* _TASK REQUIREMENTS_
Transcribe every line exactly and omit anything that is a picture.

* _GIVEN DATA_
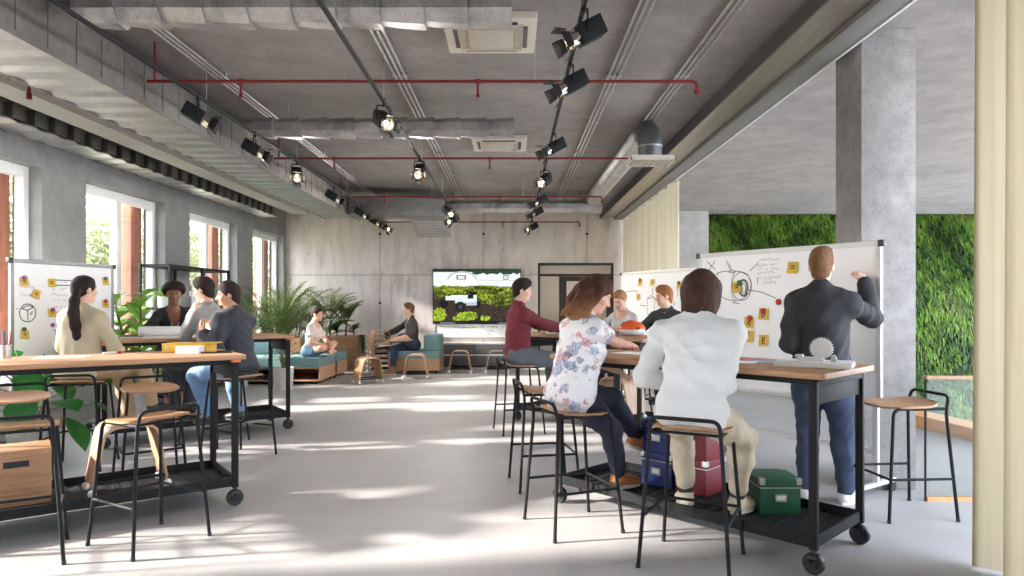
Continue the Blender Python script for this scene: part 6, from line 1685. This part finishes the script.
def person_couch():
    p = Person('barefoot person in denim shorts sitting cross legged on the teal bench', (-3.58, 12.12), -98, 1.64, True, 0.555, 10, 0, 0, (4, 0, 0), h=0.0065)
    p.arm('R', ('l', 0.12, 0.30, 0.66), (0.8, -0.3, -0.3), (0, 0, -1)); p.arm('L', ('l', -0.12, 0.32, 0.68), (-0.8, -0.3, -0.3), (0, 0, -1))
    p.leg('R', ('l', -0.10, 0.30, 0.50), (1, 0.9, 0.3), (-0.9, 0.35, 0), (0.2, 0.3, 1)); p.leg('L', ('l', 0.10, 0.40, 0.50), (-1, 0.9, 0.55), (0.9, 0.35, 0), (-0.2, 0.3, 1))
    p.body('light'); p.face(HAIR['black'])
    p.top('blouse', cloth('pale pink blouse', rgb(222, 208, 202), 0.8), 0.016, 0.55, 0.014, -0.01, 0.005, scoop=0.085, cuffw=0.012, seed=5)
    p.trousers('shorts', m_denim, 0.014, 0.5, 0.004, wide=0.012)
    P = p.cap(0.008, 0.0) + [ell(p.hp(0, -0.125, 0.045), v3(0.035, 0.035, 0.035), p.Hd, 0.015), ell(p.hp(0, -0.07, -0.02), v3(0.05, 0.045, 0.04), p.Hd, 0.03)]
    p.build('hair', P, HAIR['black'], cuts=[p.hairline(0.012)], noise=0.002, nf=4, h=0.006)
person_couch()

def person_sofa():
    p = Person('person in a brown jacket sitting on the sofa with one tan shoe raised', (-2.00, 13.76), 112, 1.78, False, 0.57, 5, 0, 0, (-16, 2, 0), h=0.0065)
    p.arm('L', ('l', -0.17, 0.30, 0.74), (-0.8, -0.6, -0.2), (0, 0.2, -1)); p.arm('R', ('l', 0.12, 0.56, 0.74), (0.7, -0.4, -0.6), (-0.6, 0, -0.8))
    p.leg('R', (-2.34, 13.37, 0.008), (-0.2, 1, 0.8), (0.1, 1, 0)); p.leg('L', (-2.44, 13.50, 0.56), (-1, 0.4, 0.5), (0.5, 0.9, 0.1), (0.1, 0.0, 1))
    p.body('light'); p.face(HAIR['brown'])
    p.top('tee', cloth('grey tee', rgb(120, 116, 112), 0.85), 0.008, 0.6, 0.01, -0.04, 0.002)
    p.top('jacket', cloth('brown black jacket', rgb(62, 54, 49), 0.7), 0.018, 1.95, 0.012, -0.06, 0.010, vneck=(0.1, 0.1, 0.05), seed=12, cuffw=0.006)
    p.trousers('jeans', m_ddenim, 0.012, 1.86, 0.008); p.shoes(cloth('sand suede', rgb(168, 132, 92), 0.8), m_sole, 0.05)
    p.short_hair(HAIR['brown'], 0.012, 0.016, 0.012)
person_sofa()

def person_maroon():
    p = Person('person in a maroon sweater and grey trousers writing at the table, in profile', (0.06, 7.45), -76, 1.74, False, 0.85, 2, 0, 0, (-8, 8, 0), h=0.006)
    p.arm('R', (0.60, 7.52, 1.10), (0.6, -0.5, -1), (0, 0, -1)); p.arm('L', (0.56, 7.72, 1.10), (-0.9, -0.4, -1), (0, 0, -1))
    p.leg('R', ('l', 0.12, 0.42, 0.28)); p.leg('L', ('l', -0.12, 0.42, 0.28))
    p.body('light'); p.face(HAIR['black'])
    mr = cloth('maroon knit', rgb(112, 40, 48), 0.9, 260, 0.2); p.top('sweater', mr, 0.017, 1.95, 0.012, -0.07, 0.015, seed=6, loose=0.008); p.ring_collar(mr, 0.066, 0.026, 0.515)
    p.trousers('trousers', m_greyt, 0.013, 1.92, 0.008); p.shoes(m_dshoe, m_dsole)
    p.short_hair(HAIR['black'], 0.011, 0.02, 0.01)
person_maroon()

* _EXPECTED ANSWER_
Continue the Blender Python script for this scene: part 6, from line 1685. This part finishes the script.
def person_couch():
    p = Person('barefoot person in denim shorts sitting cross legged on the teal bench', (-3.58, 12.12), -98, 1.64, True, 0.555, 10, 0, 0, (4, 0, 0), h=0.0065)
    p.arm('R', ('l', 0.12, 0.30, 0.66), (0.8, -0.3, -0.3), (0, 0, -1)); p.arm('L', ('l', -0.12, 0.32, 0.68), (-0.8, -0.3, -0.3), (0, 0, -1))
    p.leg('R', ('l', -0.10, 0.30, 0.50), (1, 0.9, 0.3), (-0.9, 0.35, 0), (0.2, 0.3, 1)); p.leg('L', ('l', 0.10, 0.40, 0.50), (-1, 0.9, 0.55), (0.9, 0.35, 0), (-0.2, 0.3, 1))
    p.body('light'); p.face(HAIR['black'])
    p.top('blouse', cloth('pale pink blouse', rgb(222, 208, 202), 0.8), 0.016, 0.55, 0.014, -0.01, 0.005, scoop=0.085, cuffw=0.012, seed=5)
    p.trousers('shorts', m_denim, 0.014, 0.5, 0.004, wide=0.012)
    P = p.cap(0.008, 0.0) + [ell(p.hp(0, -0.125, 0.045), v3(0.035, 0.035, 0.035), p.Hd, 0.015), ell(p.hp(0, -0.07, -0.02), v3(0.05, 0.045, 0.04), p.Hd, 0.03)]
    p.build('hair', P, HAIR['black'], cuts=[p.hairline(0.012)], noise=0.002, nf=4, h=0.006)
person_couch()

def person_sofa():
    p = Person('person in a brown jacket sitting on the sofa with one tan shoe raised', (-2.00, 13.76), 112, 1.78, False, 0.57, 5, 0, 0, (-16, 2, 0), h=0.0065)
    p.arm('L', ('l', -0.17, 0.30, 0.74), (-0.8, -0.6, -0.2), (0, 0.2, -1)); p.arm('R', ('l', 0.12, 0.56, 0.74), (0.7, -0.4, -0.6), (-0.6, 0, -0.8))
    p.leg('R', (-2.34, 13.37, 0.008), (-0.2, 1, 0.8), (0.1, 1, 0)); p.leg('L', (-2.44, 13.50, 0.56), (-1, 0.4, 0.5), (0.5, 0.9, 0.1), (0.1, 0.0, 1))
    p.body('light'); p.face(HAIR['brown'])
    p.top('tee', cloth('grey tee', rgb(120, 116, 112), 0.85), 0.008, 0.6, 0.01, -0.04, 0.002)
    p.top('jacket', cloth('brown black jacket', rgb(62, 54, 49), 0.7), 0.018, 1.95, 0.012, -0.06, 0.010, vneck=(0.1, 0.1, 0.05), seed=12, cuffw=0.006)
    p.trousers('jeans', m_ddenim, 0.012, 1.86, 0.008); p.shoes(cloth('sand suede', rgb(168, 132, 92), 0.8), m_sole, 0.05)
    p.short_hair(HAIR['brown'], 0.012, 0.016, 0.012)
person_sofa()

def person_maroon():
    p = Person('person in a maroon sweater and grey trousers writing at the table, in profile', (0.06, 7.45), -76, 1.74, False, 0.85, 2, 0, 0, (-8, 8, 0), h=0.006)
    p.arm('R', (0.60, 7.52, 1.10), (0.6, -0.5, -1), (0, 0, -1)); p.arm('L', (0.56, 7.72, 1.10), (-0.9, -0.4, -1), (0, 0, -1))
    p.leg('R', ('l', 0.12, 0.42, 0.28)); p.leg('L', ('l', -0.12, 0.42, 0.28))
    p.body('light'); p.face(HAIR['black'])
    mr = cloth('maroon knit', rgb(112, 40, 48), 0.9, 260, 0.2); p.top('sweater', mr, 0.017, 1.95, 0.012, -0.07, 0.015, seed=6, loose=0.008); p.ring_collar(mr, 0.066, 0.026, 0.515)
    p.trousers('trousers', m_greyt, 0.013, 1.92, 0.008); p.shoes(m_dshoe, m_dsole)
    p.short_hair(HAIR['black'], 0.011, 0.02, 0.01)
person_maroon()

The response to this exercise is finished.